No entanto, a dimensão desproporcional da devastação de hospitais, escolas, igrejas, mesquitas, milhares de prédios destruídos com as pessoas dentro, faz com que as pessoas vejam algo que não viam antes. Desta forma, as forças econômicas hegemônicas no Ocidente perdem o controle totalitário que tinham sobre as mídias e narrativas.

“Agora, a mídia social tem um papel importante, mostrando a verdadeira imagem. Antes, você podia ver apenas o que eles queriam mostrar na televisão. Agora não é assim. E por causa disso, nós acreditamos que todas as atividades de solidariedade com os palestinos são muito importantes de serem distribuídas pelo mundo para fazer fracassar a campanha da mídia ocidental em apoio à causa israelense”, afirmou o político.

30 anos de “soluções”

Os eventos trágicos das últimas semanas são resultado direto, de acordo com Taqaz, das soluções apresentadas pelo Ocidente por 30 anos. Foram décadas de resoluções internacionais, que os Estados Unidos, em hegemonia nas Nações Unidas, não permitiram que qualquer decisão fosse implementada. “Quando eles queriam invadir o Iraque, fizeram em dois dias, sem qualquer resolução, assim como invadiram o Afeganistão. Mas para os palestinos, eles não querem solução, porque eles estão apoiando a ocupação e os crimes de Israel, antes de Gaza e depois de Gaza”, indigna-se ele, citando os conflitos de Israel apoiados pelos EUA no Egito (1956), no Líbano (1982), em Gaza (2008, 2012, 2014, 2021 e agora).

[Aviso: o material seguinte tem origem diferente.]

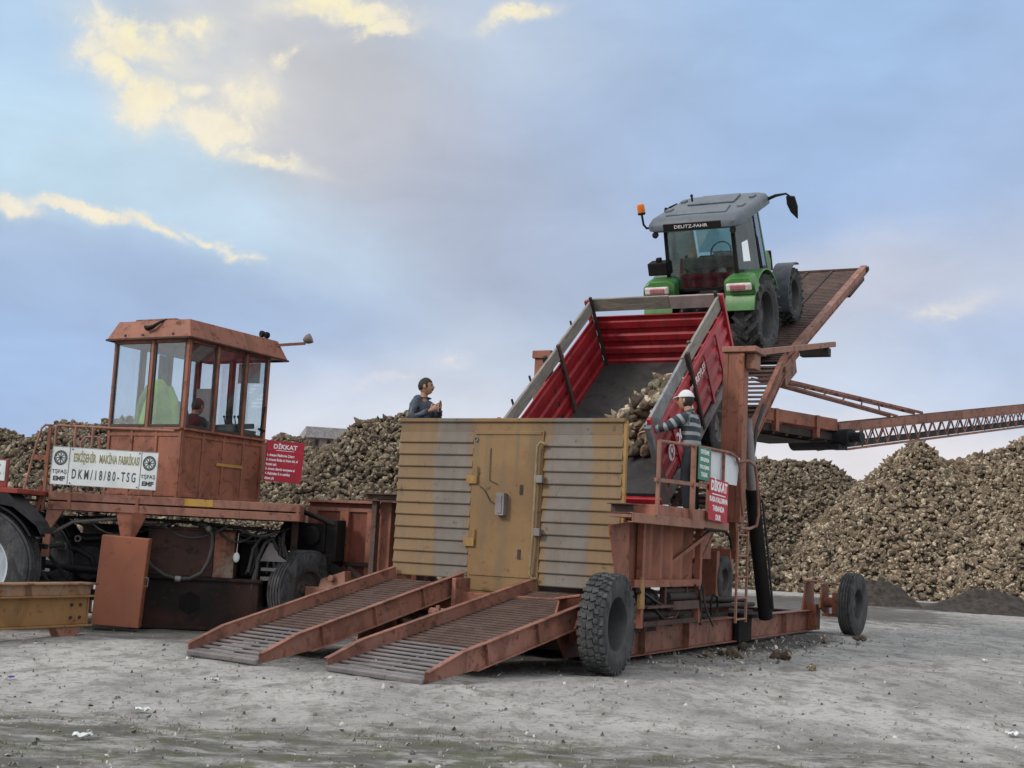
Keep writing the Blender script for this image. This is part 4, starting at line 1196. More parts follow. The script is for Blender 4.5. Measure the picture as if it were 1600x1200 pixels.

Por isso, ele diz que sem parar essa política e sem respeitar o Direito Internacional, não haverá solução, e, portanto, não haverá paz. A primeira condição para ter paz no Oriente Médio, conforme pontua ele, é resolver o problema palestino e dar aos palestinos o direito de ter ocupação indígena, auto-determinação, estabelecimento do estado dentro das fronteiras de 1967 com a capital em Jerusalém Oriental, libertar os prisioneiros e dar aos refugiados o direito de retornar de acordo com a resolução da ONU. 

A Organização pela Libertação da Palestina (PLO) não tem cumprido um papel relevante, segundo Taqaz. Desde a estabilização da Autoridade Palestina, o papel da organização ficou menor, com o líder da PLO sendo o mesmo da AP, que também está fragilizada. 

Após 35 anos de negociações e também de acordos, não há perspectiva de solução, pois “Israel está anexando os territórios palestinos, construindo assentamentos, muros e, praticamente, destruindo a possibilidade de solução dos dois estados”. 

Desta forma, se a comunidade internacional continuar a fechar os olhos para o comportamento israelense, não haverá lugar para o Estado Palestino, o que significa que o conflito continuará. Algo que se propaga, porque Israel é parte da Síria, do Líbano e da Palestina. “Nenhuma força no mundo pode convencer as pessoas a desistirem de lutarem pela liberdade e pelos indivíduos”, declarou. 

Taqaz também vê muitos problemas na estratégia de fortalecer a PLO por meio de eleições, este ano. Primeiro, as regras da comunidade internacional, que não estão dispostas a forçar Israel a aceitar as eleições que serão feitas em Jerusalém, algo que é fundamental para os Palestinos. São 300 mil palestinos vivendo na capital, que não podem votar sem abrir mão da nacionalidade palestina.

O maior receio dos palestinos é perceber que o conflito atual avance para dividir ainda mais o povo palestino. “Eles não querem lidar com os palestinos como um todo. Eles estavam felizes com essa divisão em territórios espalhados. A solução deles prevê que o estado palestino estará em Gaza, podem dar outra parte do Sinai, no Egito, para ampliar o território, e com os acampamentos e outras coisas no Oeste, os palestinos podem viver sob a ocupação, o que não é viável”, criticou, citando a proposta irrealista feita por Donald Trump, quando de sua visita ao país em 2018.